Poi avremo, sempre nei prossimi mesi, una serie di ulteriori fastidi, di ulteriori criticità come l’aumento del costo dei servizi, l’aumento del costo dei carburanti, il cadenzamento della fornitura di energia e, in modo più preoccupante, una ulteriore impennata dell’inflazione. Questi che ho chiamato “fastidi” rischiano di produrre veri scostamenti, veri cambiamenti in quell’articolato mondo degli schieramenti politici e l’elettorato potrebbe, davvero, dare origine ad inimmaginabili sorprese.

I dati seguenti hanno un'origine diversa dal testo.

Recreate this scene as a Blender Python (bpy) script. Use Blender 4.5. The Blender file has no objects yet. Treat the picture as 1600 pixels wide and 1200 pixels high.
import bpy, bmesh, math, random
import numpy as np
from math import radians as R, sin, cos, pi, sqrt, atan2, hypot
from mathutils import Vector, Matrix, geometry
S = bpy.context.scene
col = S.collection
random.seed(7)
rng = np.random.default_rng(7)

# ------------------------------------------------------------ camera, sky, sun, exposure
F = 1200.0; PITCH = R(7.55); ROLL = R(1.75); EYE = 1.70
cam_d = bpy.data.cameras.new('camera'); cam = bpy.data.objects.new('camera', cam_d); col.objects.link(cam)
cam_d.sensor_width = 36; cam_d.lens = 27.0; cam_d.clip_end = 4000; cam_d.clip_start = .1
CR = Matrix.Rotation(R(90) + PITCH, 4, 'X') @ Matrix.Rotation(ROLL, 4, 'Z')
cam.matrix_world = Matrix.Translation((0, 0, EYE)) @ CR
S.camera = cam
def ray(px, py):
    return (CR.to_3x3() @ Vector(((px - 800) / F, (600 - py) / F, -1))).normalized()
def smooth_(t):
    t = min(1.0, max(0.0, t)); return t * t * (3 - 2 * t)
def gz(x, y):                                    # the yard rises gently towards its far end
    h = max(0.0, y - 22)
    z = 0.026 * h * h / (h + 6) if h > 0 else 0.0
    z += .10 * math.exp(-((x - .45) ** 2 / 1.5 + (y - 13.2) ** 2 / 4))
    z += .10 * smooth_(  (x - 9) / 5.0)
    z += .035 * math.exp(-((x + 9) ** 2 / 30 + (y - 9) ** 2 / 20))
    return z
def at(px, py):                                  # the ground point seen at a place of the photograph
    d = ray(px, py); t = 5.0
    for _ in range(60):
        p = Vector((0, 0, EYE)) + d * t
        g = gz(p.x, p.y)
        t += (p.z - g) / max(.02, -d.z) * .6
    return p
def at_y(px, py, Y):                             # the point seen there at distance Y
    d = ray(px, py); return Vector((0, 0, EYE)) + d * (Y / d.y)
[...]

Per poter verificare se questa banale analisi sia anche oggetto di approfondimento da parte dell’attuale sistema degli schieramenti politici ed in particolare delle forze che appoggiano l’attuale Governo, penso siano importanti due strumenti:

• La Legge di assestamento del bilancio dello Stato da approvare entro il 30 giugno prossimo • Il Documento di Economia e Finanza (DEF) da produrre da parte del Governo entro il 30 settembre di questo anno

Il primo strumento ci farà capire quale sia davvero la sofferenza del nostro bilancio di questi non facili primi sei mesi del 2022 e quale sia l’atteggiamento del Governo nei confronti di possibili scostamenti. Il secondo strumento, tra l’altro propedeutico alla Legge di Stabilità 2023, dovrà necessariamente soffermarsi su due aree tematiche:

• quale possa essere lo scenario a scala nazionale ed internazionale che caratterizzerà il breve termine e quali le azioni finalizzate a contenere la serie di criticità

• quale possa essere un nuovo rapporto tra organo centrale ed organo locale alla luce della nuova esigenza di autonomia da parte delle Regioni

Quindi, gli attuali pronostici sulle possibili percentuali che gli attuali schieramenti o le future alleanze potranno ottenere nella prossima verifica elettorale sono, a mio avviso, davvero teorici e forse privi di adeguata motivazione, come sono ancora teoriche le possibili alleanze o le possibili nuove formazioni perché il “brodo elettorale” già fra pochi mesi subirà degli stress che lo allontaneranno ulteriormente dall’interesse per la politica e dagli schieramenti tradizionali e questo vero sconvolgimento non è causato dalla guerra in Ucraina o da altri fattori ma è legato alla sommatoria di errori commessi dalla politica in una delle peggiori Legislature della nostra Repubblica Si formeranno nuovi partiti, si formeranno nuove alleanze, forse, ciò che ci aspetta però è diverso da ciò che immaginiamo e questa, non ce ne siamo ancora resi conto, è un sensazione che non avevamo mai vissuto in passato.